Normal engine
How does a normal engine work?
The engine in your car has cylinders (3,4,5 depending on your car). Firstly, we will talk about one cylinder here. Let’s take a petrol engine for example in a petrol engine, there is an inlet valve at top of the engine from where a mixture of air and fuel is injected into the cylinder. Then, the piston inside moves up and presses the mixture, and when the piston is at its peak and the mixture is pressed the most the sparkplug on the top of the cylinder gets ignited and it causes combustion inside the cylinder, and the mixture gets burnt combustion will push the piston downward and hence power is generated and after that exhaust gases which is a combination of burnt gases and air fuel remains to get out of the engine through an exhaust valve and then piston will move downward and will suck air-fuel mixture inside the engine again.
Advantages of a normal engine:
- Non-turbo engines tend to have better throttle response than turbo engines, which means that they respond more quickly to driver inputs.
- Without a turbocharger or related components, naturally aspirated engines are less complex and can be more reliable.
- Do not require any auxiliary equipment such as boilers and condensers.
- With this process thermal efficiency is high.
Disadvantages of normal engine:
- Require more refined fuels which are costly.
- Require devices like fuel injectors and carburetors.
- Only suitable for smaller units.
- Normally aspirated engines tend to produce less power than turbo engines of the same size, as they do not have the forced induction of a turbocharger.
- Non-turbo engines tend to have less torque than turbo engines, which can result in sluggish acceleration.
Turbo engine
How does a turbo engine work?
In a turbo engine, the exhaust gases are used to get out of the engine through an exhaust pipe. The energy of those exhaust pipe gases will be utilized. In a turbo engine, a turbine unit is attached to the exhaust pipe exhaust gases fall on the turbine blades, and that turbine fan gets rotation this way. There is one more fan attached to the turbine called the compressor. That compressor has another function to do air which use to get into the engine at atmospheric pressure means that there was no external force to push the air inside.
A compressor fan will compress that air further and more quantity of the air will be pushed into a cylinder for combustion the air-fuel mixture inside the engine will get richer in quality and will cause more combustion because of the same and more combustion will cause more exhaust gases and more gases will run the turbine faster and more air will be compressed by the compressor and hence more rich mixture and more combustion and it becomes a cycle where more power will be generated without investing any fresh energy from outside to compress the air and you did not even increase the size of the engine and get more power out of the same engine.
Conclusion:
Net conclusion more power without increased CC of the engine. So this is the reason that when the turbo is mounted on the same engine. Car manufacturers increase the power of vehicles without any change in the engine cabin. This was the general understanding of the power of the turbo engine.

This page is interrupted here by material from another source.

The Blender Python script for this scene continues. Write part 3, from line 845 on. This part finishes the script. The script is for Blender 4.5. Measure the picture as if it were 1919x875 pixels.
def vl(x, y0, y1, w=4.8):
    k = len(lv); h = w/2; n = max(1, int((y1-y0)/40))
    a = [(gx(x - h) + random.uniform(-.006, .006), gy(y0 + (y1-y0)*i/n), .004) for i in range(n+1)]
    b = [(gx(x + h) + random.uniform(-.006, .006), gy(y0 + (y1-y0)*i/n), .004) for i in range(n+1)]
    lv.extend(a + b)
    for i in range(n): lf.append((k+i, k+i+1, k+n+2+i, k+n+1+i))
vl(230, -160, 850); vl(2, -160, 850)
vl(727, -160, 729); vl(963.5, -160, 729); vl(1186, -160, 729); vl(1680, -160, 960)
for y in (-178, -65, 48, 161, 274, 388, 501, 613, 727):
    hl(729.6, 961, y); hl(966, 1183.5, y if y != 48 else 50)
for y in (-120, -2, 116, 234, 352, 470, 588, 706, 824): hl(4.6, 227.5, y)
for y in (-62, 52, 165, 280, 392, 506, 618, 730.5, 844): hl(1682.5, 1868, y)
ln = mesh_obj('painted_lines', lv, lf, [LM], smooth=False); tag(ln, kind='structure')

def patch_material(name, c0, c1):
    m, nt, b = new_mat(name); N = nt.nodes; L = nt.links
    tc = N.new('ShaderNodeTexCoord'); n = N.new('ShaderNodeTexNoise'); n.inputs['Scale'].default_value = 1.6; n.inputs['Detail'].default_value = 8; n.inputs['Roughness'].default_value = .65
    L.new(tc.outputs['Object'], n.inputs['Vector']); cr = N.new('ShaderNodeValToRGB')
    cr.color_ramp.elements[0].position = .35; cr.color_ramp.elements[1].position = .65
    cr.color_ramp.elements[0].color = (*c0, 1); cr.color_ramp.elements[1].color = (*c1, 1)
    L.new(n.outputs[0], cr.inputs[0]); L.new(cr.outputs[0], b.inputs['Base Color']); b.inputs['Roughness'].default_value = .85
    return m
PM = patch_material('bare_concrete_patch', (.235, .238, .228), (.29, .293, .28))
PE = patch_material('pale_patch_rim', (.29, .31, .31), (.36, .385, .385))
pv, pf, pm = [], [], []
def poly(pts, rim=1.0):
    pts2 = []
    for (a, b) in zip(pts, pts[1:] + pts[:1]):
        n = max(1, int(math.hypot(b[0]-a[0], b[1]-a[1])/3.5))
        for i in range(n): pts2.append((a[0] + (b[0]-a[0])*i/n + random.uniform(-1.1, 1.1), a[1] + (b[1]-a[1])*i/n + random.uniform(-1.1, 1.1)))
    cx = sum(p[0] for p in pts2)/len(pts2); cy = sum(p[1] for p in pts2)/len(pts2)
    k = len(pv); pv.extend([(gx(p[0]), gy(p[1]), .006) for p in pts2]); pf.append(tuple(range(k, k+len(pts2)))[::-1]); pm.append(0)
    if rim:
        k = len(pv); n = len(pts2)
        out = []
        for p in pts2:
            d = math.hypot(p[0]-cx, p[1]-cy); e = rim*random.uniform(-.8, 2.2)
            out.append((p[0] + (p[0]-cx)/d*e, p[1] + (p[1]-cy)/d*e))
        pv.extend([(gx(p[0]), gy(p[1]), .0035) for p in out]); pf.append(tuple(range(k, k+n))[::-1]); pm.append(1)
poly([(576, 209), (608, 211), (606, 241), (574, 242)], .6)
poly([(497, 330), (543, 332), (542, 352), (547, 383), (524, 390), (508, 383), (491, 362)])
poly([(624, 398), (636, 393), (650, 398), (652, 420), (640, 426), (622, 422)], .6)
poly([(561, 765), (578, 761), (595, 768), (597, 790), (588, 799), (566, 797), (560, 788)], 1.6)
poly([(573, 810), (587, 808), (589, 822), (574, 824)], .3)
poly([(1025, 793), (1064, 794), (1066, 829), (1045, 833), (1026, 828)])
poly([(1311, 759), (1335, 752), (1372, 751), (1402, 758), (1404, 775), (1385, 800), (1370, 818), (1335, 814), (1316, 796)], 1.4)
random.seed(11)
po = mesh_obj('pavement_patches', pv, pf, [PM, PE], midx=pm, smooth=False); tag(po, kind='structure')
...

Now let’s talk about the power lag in the turbo engine before that you must know that the turbocharger kicks in/activate itself after a specific speed means the turbocharger does not kick in at the very start that requires the engine to rev at a specific speed. So that gases are sufficient enough to run the turbine in the exhaust pipe. So compressed air can make air-fuel mix rich and more power can be generated.
Second, when you will accelerate, the engine will run at high rpm resulting in more exhaust gases and more power and more compression will take place. So this cycle increases the power in the engine due to the turbo. It takes time in microseconds to respond to actual power at the wheel.
Advantages of turbo engine:
- Increased power for an engine of the same size or reduction in size for an engine with the same power output.
- Reduced specific fuel consumption, mechanical, thermal and scavenge efficiencies are improved due to fewer cylinders, greater air supply, and use of exhaust gases.
- Thermal loading is reduced due to a shorter more efficient burning period for the fuel leading to less exacting cylinder conditions.
- Increased torque: Turbo engines tend to have more torque (i.e., rotational force) than naturally aspirated engines. This is because the turbocharger can provide more air to the engine at low RPMs, which helps to overcome the inertia of the vehicle.
- High-altitude performance: Turbo engines can perform better at high altitudes than naturally aspirated engines. This is because the turbocharger can provide more air to the engine, compensating for the thinner air at higher altitudes.
Disadvantages of turbo engine:
- Special exhaust manifolds are required with turbochargers.
- One of the main problems with turbochargers is that they do not provide an immediate power boost. It takes a second for the turbine to get up to speed before boost is produced. This results in a lag known as turbo lag.
- Fuel injection system is required to modify to inject more fuel per cycle.
- The efficiency of the turbine blades is very sensitive to gas velocity so that it is very difficult to obtain good efficiency over a wide range of operations.
- Turbo lag is the delay between the time the driver presses the accelerator pedal and the time the turbocharger starts to provide boost. This lag can be a safety concern when passing or merging on the highway.
- Turbo engines produce more heat than regular engines. This can lead to overheating and damage to the engine components.
- Reduced Engine Life: Turbo engines may have a shorter lifespan than naturally aspirated engines due to the added stress placed on the engine components.